Managing Creases and Corners

With all of these creases and corners it can get pretty complicated trying to keep track of them. MTOR tries to help out the matter by creating a new Maya set with every Add Crease and Add Corner command (as well as Add Hole). You can you these sets to select and reselect groups of poly edges and CVs.
 

We've implemented corner, crease and hole support through the use of standard Maya sets in order to gain the benefits of the Maya Set Editor Window. Through the use of this window's functions, it's reasonably easy to modify the membership of a set. For example, let's say you've added a crease tag to your mesh. The edges that were selected at the time you invoked the Add Crease command are automatically added to the newly minted set whose name is some variant of mtorCrease. You can use the set editor window to re-select the edges in a single operation. You can also remove edges from the set or add the currently selected edges to any set. This leads us to suggest the following modeling strategy: create sets which are logical entities in your model. Even if you plan to associate the same crease strength to multiple logical entities in your model, there is added benefit to being able to select and manipulate the sets independently.

A Subdiv Example

This is a simple example a subdiv model. Here we've started with the little model from above. By using straight forward polygonal modeling operations, we add complexity to our model where it needs it. Mainly notice that it certain areas, like the "cups" of the object there isn't a need for a lot of geometry. The geometry is put where it's needed for details. In the best case, a well modeled subdiv is constructed with the underlying structure of the rigging required for animation, so the strategically placed geometry can function somewhat like a Maya lattice. 

Our Maya model from above, pushed, pulled, extruded and tweaked.	With the addition of creases and corners, a few CVs define a complex topology.

MTOR Subdivision Surfaces: Shading

Shading MTOR subdivision surfaces is really no different than working with their cousin, the polygonal mesh. The standard approaches from the polygonal world are valid. All of the shading and texturing techniques outlined in Shader Concepts apply equally well to subdivision surfaces.

UV Editing — This is the easiest way of texturing subdivs, by taking advantage of Maya's UV Texture Editor and the rest of Maya's polygonal texturing tools. MTOR subdivision surfaces provide full support for Maya's UV Texture Editor, including support for 3D paint (Here's the 3D Paint Tutorial). When working with textures on subdivs, you'll want to edit the UVs on the underlying polygonal mesh that defines the subdiv. You'll want to connect a ST Manifold to your Slim shading network to map textures and shaders to the UVs of your subdiv.

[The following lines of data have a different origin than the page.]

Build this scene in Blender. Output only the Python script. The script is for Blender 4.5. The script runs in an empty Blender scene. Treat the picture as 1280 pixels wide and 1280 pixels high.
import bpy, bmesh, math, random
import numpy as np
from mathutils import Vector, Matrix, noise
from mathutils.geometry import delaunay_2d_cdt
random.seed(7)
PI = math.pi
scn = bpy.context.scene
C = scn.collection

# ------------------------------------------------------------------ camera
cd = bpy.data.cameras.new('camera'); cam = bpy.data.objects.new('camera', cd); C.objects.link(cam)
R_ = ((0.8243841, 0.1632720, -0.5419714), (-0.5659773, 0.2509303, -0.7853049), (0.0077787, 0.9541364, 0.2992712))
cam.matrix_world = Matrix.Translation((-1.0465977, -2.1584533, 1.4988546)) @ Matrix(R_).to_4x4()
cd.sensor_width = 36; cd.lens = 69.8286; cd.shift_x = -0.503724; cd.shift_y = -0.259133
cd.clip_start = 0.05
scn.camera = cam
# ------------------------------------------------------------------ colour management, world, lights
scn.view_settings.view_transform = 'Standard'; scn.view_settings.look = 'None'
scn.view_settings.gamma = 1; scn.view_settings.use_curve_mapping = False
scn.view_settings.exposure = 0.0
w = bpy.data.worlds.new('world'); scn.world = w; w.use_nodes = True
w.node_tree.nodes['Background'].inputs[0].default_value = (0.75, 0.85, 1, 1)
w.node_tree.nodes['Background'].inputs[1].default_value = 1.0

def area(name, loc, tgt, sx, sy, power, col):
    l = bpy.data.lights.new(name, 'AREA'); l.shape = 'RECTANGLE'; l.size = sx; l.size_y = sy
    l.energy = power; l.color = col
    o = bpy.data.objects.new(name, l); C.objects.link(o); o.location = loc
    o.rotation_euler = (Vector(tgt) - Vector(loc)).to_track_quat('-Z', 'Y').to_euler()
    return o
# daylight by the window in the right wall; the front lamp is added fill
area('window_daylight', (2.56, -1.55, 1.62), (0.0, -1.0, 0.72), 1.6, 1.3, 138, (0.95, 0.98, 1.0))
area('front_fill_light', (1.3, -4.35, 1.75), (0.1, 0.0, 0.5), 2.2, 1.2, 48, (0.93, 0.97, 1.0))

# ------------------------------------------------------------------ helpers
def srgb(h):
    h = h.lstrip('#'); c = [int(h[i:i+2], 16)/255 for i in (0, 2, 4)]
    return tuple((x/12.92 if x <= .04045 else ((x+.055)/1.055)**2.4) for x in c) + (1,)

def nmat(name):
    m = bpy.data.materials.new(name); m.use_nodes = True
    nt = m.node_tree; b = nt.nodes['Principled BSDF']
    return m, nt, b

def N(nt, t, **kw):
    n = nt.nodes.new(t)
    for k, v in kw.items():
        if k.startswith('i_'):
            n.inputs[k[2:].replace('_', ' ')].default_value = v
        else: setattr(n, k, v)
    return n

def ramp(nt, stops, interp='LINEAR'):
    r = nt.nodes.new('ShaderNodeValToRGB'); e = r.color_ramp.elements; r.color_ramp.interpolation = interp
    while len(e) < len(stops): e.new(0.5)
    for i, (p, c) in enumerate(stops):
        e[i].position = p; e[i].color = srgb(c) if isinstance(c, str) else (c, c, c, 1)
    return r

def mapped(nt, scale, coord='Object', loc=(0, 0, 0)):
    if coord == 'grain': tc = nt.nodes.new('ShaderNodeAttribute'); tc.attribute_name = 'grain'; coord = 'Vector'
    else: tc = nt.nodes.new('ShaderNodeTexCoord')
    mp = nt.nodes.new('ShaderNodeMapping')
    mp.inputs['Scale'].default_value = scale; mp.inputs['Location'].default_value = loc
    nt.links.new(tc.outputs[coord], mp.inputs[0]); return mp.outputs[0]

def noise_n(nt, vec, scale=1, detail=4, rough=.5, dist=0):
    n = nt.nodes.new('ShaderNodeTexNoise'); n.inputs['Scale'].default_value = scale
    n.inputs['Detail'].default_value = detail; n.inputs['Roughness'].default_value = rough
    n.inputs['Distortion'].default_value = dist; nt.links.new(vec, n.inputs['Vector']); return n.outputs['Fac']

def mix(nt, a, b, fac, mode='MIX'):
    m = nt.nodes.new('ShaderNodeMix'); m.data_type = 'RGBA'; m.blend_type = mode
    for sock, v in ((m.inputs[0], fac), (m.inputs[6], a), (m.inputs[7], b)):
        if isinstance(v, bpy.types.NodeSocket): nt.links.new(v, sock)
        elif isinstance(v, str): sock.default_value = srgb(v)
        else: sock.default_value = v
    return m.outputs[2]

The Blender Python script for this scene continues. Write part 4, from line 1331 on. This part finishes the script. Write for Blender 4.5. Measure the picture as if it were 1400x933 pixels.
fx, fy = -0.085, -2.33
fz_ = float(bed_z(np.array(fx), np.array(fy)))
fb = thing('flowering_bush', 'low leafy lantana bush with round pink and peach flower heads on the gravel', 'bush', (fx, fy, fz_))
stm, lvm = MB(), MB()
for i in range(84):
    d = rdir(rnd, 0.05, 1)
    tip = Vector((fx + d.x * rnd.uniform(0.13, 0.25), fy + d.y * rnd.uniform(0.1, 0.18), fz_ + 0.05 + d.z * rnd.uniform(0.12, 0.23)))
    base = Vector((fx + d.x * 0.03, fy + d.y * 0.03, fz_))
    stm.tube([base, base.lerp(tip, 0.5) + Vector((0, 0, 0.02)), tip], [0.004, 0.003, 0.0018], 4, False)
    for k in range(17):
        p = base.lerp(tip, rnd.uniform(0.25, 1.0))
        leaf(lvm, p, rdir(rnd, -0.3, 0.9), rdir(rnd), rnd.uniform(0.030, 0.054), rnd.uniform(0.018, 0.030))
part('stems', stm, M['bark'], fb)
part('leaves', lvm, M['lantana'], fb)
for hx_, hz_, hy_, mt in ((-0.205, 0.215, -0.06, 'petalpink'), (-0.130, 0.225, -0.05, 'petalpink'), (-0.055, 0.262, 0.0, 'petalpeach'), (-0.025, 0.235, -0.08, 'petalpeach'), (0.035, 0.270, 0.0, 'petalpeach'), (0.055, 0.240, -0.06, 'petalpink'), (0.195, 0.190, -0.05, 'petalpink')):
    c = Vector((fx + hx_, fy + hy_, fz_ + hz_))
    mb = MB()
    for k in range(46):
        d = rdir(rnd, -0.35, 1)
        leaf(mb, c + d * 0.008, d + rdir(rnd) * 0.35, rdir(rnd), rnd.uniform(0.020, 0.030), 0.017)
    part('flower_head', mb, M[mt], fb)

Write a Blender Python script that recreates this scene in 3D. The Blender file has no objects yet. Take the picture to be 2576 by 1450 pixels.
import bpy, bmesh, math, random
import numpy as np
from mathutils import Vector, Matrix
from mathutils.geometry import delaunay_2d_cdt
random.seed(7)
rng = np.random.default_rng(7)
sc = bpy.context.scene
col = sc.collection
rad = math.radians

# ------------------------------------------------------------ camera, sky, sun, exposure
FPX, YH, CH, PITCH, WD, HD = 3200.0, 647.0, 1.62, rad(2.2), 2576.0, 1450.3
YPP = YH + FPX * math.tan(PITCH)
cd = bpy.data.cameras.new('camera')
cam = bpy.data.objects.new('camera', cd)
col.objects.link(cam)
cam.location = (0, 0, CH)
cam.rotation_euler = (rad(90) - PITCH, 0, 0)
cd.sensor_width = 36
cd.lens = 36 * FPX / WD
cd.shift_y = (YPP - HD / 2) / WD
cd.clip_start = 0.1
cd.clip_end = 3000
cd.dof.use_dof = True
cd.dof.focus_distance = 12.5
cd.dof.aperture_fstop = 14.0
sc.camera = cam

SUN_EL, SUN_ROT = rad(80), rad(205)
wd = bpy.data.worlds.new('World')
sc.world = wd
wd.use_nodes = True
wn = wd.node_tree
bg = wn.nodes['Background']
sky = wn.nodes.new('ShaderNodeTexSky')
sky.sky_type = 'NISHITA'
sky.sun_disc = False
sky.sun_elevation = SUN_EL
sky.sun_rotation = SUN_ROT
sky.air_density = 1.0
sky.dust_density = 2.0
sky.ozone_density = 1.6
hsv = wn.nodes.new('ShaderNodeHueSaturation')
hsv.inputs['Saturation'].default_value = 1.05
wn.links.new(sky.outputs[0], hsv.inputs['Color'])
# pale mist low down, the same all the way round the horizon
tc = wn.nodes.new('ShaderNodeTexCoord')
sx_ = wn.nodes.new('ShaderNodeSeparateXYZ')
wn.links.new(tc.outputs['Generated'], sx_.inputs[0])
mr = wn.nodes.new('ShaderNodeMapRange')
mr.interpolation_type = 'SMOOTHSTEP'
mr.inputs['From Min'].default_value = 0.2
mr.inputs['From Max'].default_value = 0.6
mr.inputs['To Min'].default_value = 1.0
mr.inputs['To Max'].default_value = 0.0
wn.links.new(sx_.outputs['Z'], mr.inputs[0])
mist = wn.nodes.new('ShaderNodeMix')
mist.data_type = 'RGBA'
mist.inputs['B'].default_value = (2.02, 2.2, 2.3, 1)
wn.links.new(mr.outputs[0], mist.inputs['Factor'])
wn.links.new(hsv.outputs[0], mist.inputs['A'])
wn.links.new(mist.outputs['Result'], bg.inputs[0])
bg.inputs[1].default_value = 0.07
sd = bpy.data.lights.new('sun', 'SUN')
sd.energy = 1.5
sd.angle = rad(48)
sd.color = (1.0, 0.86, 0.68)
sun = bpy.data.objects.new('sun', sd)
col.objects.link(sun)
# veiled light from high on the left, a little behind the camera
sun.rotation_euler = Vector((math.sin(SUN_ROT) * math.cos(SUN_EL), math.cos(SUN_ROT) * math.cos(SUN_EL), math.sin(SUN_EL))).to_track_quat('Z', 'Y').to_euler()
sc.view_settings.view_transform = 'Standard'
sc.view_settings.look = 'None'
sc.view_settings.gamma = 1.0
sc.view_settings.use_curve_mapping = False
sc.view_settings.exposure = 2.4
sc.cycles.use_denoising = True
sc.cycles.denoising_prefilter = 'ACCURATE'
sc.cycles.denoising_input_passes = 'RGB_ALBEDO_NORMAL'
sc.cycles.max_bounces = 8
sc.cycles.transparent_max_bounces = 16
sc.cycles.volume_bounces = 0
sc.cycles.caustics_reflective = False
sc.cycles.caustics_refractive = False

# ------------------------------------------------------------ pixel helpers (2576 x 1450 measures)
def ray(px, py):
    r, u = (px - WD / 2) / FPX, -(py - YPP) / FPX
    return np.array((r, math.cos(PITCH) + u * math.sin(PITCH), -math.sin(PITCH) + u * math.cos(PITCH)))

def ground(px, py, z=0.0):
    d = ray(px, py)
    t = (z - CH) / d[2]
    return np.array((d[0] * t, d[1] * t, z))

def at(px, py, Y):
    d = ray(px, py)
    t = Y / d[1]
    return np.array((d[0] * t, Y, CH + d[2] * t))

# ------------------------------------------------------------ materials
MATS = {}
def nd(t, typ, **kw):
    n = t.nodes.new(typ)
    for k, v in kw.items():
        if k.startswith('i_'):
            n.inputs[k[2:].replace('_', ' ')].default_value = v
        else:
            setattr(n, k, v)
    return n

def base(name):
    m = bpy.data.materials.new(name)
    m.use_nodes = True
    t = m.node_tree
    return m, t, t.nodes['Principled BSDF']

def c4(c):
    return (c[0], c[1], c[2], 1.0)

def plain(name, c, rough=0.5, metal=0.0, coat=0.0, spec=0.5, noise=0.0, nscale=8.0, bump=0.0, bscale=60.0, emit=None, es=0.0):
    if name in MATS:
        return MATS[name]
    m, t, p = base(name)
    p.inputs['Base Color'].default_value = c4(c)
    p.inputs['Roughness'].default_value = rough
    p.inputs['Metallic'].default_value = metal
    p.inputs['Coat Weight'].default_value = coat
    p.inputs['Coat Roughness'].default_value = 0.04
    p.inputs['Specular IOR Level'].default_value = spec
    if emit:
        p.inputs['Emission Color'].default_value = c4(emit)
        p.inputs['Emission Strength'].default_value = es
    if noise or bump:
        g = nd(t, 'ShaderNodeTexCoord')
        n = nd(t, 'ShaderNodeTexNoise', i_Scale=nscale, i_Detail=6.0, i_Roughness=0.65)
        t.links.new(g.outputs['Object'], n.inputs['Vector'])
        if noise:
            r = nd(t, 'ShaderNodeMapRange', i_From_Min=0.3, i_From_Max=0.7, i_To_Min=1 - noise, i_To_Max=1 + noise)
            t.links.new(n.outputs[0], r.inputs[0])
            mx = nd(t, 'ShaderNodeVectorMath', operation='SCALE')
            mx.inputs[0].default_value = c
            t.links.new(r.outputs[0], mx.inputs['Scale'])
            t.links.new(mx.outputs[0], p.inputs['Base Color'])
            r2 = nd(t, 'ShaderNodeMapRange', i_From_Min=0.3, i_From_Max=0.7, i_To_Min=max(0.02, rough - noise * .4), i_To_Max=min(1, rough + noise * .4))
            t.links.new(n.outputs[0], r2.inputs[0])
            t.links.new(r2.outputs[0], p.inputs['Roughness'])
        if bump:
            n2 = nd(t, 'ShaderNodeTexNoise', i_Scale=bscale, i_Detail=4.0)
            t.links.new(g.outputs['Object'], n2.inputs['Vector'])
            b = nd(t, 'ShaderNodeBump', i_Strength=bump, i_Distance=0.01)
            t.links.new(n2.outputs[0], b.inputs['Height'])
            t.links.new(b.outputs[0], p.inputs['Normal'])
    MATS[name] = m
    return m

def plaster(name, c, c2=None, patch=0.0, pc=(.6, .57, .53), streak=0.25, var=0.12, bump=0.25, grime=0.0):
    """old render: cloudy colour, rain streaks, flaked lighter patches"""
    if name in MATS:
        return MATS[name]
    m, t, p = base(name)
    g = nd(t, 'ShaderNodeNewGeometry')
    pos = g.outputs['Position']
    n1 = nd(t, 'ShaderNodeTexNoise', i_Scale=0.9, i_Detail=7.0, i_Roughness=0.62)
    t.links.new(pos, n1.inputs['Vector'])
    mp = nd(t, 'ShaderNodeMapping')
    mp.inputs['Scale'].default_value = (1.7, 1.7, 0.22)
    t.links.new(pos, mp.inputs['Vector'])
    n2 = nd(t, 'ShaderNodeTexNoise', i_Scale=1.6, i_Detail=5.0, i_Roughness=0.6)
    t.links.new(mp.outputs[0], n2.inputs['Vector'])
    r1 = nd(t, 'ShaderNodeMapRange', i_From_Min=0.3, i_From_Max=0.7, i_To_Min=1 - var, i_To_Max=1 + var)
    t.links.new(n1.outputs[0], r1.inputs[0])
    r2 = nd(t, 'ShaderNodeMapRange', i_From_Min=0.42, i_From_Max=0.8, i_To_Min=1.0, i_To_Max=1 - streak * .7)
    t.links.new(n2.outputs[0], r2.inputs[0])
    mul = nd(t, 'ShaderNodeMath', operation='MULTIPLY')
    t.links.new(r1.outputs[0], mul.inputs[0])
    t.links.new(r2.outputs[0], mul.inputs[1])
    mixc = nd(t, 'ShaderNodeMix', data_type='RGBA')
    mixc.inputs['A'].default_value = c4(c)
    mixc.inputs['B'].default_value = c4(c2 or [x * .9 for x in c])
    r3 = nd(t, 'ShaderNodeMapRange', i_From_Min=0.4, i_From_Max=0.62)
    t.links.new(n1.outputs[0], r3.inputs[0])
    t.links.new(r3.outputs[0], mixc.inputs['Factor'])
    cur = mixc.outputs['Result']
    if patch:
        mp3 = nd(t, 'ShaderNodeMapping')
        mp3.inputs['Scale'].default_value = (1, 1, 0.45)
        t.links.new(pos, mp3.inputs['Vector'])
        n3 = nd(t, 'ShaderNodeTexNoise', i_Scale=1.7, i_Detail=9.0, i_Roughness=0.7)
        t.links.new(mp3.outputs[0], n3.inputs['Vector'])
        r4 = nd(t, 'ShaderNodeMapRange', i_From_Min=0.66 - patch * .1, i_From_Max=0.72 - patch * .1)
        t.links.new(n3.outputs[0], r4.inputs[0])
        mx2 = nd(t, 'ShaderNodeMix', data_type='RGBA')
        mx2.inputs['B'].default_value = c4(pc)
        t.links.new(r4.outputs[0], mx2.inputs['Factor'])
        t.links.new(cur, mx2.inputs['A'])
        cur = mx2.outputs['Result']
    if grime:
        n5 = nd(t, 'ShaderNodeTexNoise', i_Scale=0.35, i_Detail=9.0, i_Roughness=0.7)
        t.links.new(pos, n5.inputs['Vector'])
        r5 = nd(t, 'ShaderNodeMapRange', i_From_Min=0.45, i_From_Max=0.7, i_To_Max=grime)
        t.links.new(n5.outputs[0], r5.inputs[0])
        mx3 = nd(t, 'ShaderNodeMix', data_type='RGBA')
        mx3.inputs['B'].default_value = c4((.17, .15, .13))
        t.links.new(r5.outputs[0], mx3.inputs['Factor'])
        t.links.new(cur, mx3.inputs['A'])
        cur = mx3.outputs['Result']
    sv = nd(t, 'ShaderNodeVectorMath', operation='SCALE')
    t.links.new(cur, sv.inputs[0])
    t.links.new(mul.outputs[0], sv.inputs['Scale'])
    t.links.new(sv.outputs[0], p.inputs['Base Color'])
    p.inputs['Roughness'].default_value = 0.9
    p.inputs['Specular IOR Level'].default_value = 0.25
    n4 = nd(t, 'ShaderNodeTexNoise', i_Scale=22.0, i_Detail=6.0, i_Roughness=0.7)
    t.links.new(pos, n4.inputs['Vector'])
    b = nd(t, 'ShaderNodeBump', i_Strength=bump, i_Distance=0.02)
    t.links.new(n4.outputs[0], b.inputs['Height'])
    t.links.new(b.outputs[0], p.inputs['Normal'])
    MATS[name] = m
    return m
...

If you create a Maya shader to help visualize the texture in Hardware Texturing mode, the texture will be displayed on the polygonal surface. 

Surface Parameterization — While generally not preferred, occasionally you'll want to apply textures to a subdiv using the surface parameterization, using the ST coordinates across the entire surface. Most subdivs have an arbitrary topology and the notion of ST coordinates stretched across the surface is irrelevant, but some subdivs, like a plane, are in fact good candidates. You'll notice, however, that "pinching" may result when using the subdiv defaults to a plane. If this is observed you can switch from the default subdiv mode, facevarying, by selecting the subdiv and attaching the smooth attribute on a per surface basis: RenderMan-> Attributes-> Maya Subdiv UVs-> Smooth. That will remedy the issue of pinching.

Projection techniques — Can be used to shade and texture subdivision surfaces. All types of projections can be used to  map textures and procedural shaders onto objects. MTOR Coordinate Systems can be used to accurately project shaders and textures onto objects. A MTOR Coordinate System can be used to take a picture of the object, and then that picture can be painted in a paint program and projected back onto the object from the same coordinate system.

Applying Shaders to Groups of Faces

Typically, you'll assign a single appearance to each subdivision surface and be on your way toward PhotoRealistic nirvana. However, it is occasionally useful attach shaders to groups of faces, assigning different shaders to different portions of a subdiv. Using this method, Maya shaders are assigned to groups of faces, and then Slim shaders are attached to the Shading Groups of these Maya shaders, and not the objects themselves. For optimal results, you'll generally want the attribute, mtorSubdivExtrap, enabled to preserve the mesh curvature. This method also works on normal polygons.  

This technique generally works well, but you might encounter some cases where the automatic approach fails.  Here you might try the older technique utilizing shading sets. This is a chance this baroque technique may prove more successful if the shading group method fails.

Known Bugs and Limitations for MTOR subdivs

• When a file is reopened, "Toggle Object X-ray" must be performed upon subdivs.
• Error reporting for invalid mesh topologies is weak. Invalid mesh topologies come about in many conditions such as:
  • coincident vertices or edges
  • facets have holes
• Currently there are some conditions where corners drawn by MTOR within Maya don't match the RenderMan image. Corners drawn within Maya always appear to have infinite hardness.
• Holes aren't yet supported in the visualization and result in undrawn subdivisions surfaces. They will, however, render correctly in RenderMan.
• There are some update problems when working with Shading Sets. You can force an update by changing one of the subdiv parameters associated with the mesh (eg: Subdiv Steps).
• Texture coordinates on polygon meshes can be generated though standard Maya projection commands. MTOR only outputs texture coordinates to RenderMan if there is exactly one UV for every vertex. This is usually not the case if you apply multiple projections onto a single polygon mesh by projecting onto different facet collections.
• There may be conditions in which drawing the subdivision surface in Maya has unintended visual effects on other objects in the scene.
• Every time a mesh changes, the dependency graph causes the subdivision surface to be recalculated. At this time the recalcs are far from optimal and, depending on the complexity of your polygon mesh, may impede productivity. You can work around this limitation by turning the mtorSubdivDraw attribute associated with the mtorSubdivNode off.
• If you turn up the number of subdivisions too high, it's easy to exhaust your memory supply and cause Maya to quit. We recommend keeping mtorSubdivSteps to a value less than 4, keep it at 2 or 1.